In short, Ian’s work was based on the premise that the past is not necessarily a trap; rather it should be used to open up opportunities for dialogue in and with the future.
Ian was first and foremost an Ulsterman. Although he worked all his life to ensure the maintenance of the Union, he systematically sought contact and dialogue not only with nationalists and republicans here in Northern Ireland but also with the Republic. He constantly sought to open channels of communication between the Irish State and the unionist and loyalist community here. I know that that he saw this particular dialogue as being one of the most important in his career. His efforts were readily reciprocated and we have evidence of this and the strength of the friendships thus established in the presence of the President of Ireland here today.

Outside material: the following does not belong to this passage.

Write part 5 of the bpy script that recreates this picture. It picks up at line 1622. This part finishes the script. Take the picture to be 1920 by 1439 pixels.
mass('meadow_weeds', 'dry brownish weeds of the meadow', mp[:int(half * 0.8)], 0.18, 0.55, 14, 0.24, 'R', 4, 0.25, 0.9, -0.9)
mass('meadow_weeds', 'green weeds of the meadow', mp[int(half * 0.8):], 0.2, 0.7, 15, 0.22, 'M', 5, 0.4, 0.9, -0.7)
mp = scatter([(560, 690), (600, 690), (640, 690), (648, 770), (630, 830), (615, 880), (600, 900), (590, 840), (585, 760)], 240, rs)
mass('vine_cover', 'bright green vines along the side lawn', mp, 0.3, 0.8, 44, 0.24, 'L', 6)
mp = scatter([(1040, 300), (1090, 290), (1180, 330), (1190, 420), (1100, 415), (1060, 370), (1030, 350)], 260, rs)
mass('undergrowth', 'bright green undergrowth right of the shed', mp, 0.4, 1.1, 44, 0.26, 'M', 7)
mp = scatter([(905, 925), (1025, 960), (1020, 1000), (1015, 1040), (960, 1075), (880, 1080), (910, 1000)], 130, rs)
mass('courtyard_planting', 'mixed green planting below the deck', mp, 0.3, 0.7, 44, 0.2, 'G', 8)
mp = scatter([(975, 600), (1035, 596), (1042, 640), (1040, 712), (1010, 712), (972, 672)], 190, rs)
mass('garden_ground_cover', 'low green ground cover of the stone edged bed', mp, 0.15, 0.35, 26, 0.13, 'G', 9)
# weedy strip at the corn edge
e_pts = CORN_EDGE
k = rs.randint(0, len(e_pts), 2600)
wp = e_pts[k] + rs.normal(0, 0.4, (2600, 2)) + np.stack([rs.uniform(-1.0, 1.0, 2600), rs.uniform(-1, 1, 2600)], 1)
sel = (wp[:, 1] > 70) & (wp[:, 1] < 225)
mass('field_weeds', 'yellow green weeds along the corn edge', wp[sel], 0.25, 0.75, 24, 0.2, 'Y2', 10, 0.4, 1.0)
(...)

Before I conclude I would like to extend my sympathy to Ian’s wife Kerry whom he loved most deeply and who was for him a constant source of joy. Sadly, he has been taken from us all too soon. However, I am convinced that his energy – what I would call his imaginative legacy – will live on through the multiple projects that he initiated in such a wide variety of fields.
Ian Adamson was one the kindest, most interesting and disinterested men I have ever met. His spontaneous energy, his ability to see connections and opportunities where other people only saw walls, his capacity to circumvent problems and defuse tensions with a well-placed joke or an amusing aside; his encyclopaedic reading, his optimism, and inventiveness, these were some of his innumerable qualities.
He was for me a very dear friend- the kind of connection that happens only rarely in a lifetime. I feel immensely privileged to have known him and to have shared his friendship.